Task objective:
Only the lines from the start of the data through the line containing "a, b = proj(x, y, z);" should be written out, exactly as they are, with both ends included and the pictures left out.

Data segment:
------------------------------------------------

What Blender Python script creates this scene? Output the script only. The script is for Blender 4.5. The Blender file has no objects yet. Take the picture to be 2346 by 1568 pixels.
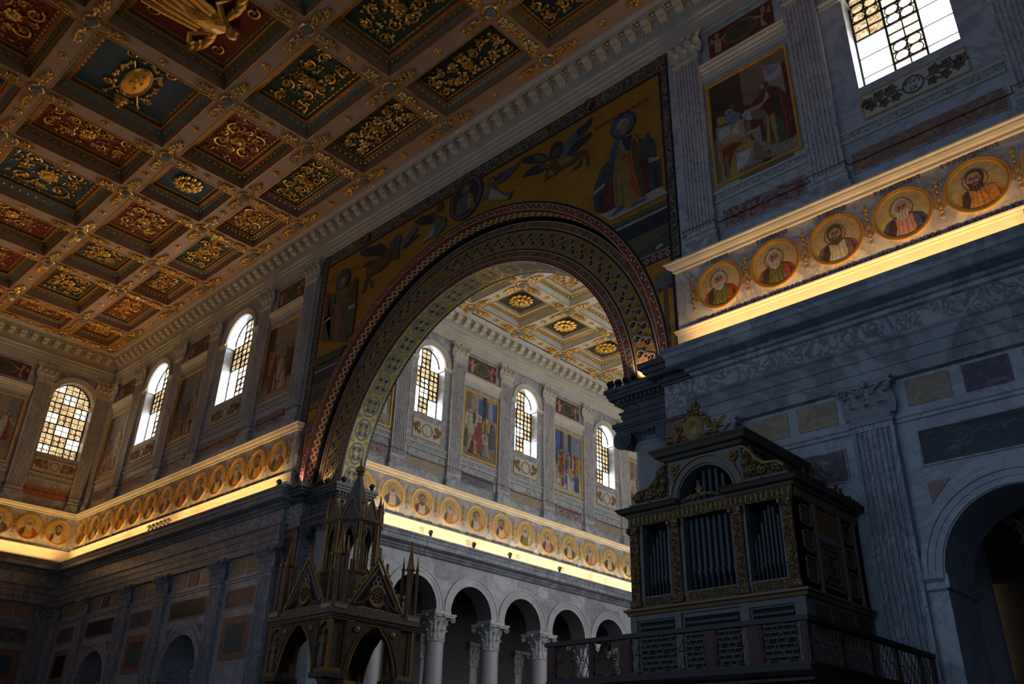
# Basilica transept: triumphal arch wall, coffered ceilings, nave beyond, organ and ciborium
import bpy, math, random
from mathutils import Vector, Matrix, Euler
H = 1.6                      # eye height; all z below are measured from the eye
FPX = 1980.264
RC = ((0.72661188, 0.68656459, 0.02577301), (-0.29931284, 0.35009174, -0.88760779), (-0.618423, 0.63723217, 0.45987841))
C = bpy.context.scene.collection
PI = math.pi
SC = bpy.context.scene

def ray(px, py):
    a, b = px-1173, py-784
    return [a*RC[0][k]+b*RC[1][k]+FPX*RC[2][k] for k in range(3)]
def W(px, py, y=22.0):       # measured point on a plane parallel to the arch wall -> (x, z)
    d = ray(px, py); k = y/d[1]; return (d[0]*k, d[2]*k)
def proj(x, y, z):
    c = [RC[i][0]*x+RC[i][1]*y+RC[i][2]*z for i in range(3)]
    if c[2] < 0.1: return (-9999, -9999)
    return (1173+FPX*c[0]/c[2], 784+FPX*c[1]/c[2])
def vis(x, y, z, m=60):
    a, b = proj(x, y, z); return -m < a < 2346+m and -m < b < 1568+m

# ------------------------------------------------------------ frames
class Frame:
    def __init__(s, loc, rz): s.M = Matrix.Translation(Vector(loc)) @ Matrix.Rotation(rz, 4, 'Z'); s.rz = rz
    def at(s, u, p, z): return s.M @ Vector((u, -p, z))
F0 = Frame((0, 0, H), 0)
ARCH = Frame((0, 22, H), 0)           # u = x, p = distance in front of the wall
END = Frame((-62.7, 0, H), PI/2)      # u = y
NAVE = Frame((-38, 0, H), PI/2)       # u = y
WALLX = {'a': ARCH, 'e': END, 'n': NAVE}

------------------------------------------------

The result:
What Blender Python script creates this scene? Output the script only. The script is for Blender 4.5. The Blender file has no objects yet. Take the picture to be 2346 by 1568 pixels.
# Basilica transept: triumphal arch wall, coffered ceilings, nave beyond, organ and ciborium
import bpy, math, random
from mathutils import Vector, Matrix, Euler
H = 1.6                      # eye height; all z below are measured from the eye
FPX = 1980.264
RC = ((0.72661188, 0.68656459, 0.02577301), (-0.29931284, 0.35009174, -0.88760779), (-0.618423, 0.63723217, 0.45987841))
C = bpy.context.scene.collection
PI = math.pi
SC = bpy.context.scene

def ray(px, py):
    a, b = px-1173, py-784
    return [a*RC[0][k]+b*RC[1][k]+FPX*RC[2][k] for k in range(3)]
def W(px, py, y=22.0):       # measured point on a plane parallel to the arch wall -> (x, z)
    d = ray(px, py); k = y/d[1]; return (d[0]*k, d[2]*k)
def proj(x, y, z):
    c = [RC[i][0]*x+RC[i][1]*y+RC[i][2]*z for i in range(3)]
    if c[2] < 0.1: return (-9999, -9999)
    return (1173+FPX*c[0]/c[2], 784+FPX*c[1]/c[2])
def vis(x, y, z, m=60):
    a, b = proj(x, y, z); return -m < a < 2346+m and -m < b < 1568+m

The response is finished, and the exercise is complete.